Power  /  Comparison

Echo Chambers

Parallels between the American Revolution and the U.S. Capitol riot.

Anthony Antonio has been charged with five crimes related to his participation in the January 6, 2021 insurrection, including violent entry and disorderly conduct on Capitol grounds. His attorney, Joseph Hurley, does not deny Antonio engaged in illegal and violent actions on that day but claims that his client suffers from “Foxitis.” As Hurley tells it, after Antonio lost his job he sat at home and watched Fox News endlessly “and started believing what was being fed to him.” Other defense attorneys have made similar claims about their clients. In an expletive-riddled interview, attorney Albert Watkins said of the insurrectionists, “Fuck, they were subjected to four-plus years of goddamn propaganda the likes of which the world has not seen since fucking Hitler.”

Blaming powerful political figures or the press for insurrection has a long American history.

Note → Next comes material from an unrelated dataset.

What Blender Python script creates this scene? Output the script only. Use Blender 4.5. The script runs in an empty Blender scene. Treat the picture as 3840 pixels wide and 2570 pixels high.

For those of us who study the era of the American Revolution, this construction is all too familiar. The language was different, of course, but the sentiment was the same. Eighteenth-century men and women held the belief that a few designing men could convince otherwise-innocent people to act irrationally. There was no Fox News, of course, but there were newspapers and pamphlets, town meetings and tavern toasts, all of which had the potential to delude the multitudes and open the doors to violence and insurrection.

We can see this in the events leading up to the American Revolution. If General Thomas Gage were keen on coining new words, he might have come up with “Hancockitis” or “Adamsitis” to explain the growing rebellion of North American colonists in early 1775. In the aftermath of the Battles of Lexington and Concord, Gage vainly attempted to restore obedience to the British government in the Massachusetts Bay colony. He believed that in their hearts the majority of the colonists preferred law and order to the growing rebellion but that their minds had been deluded by powerful and conniving men, chiefly John Hancock and Samuel Adams.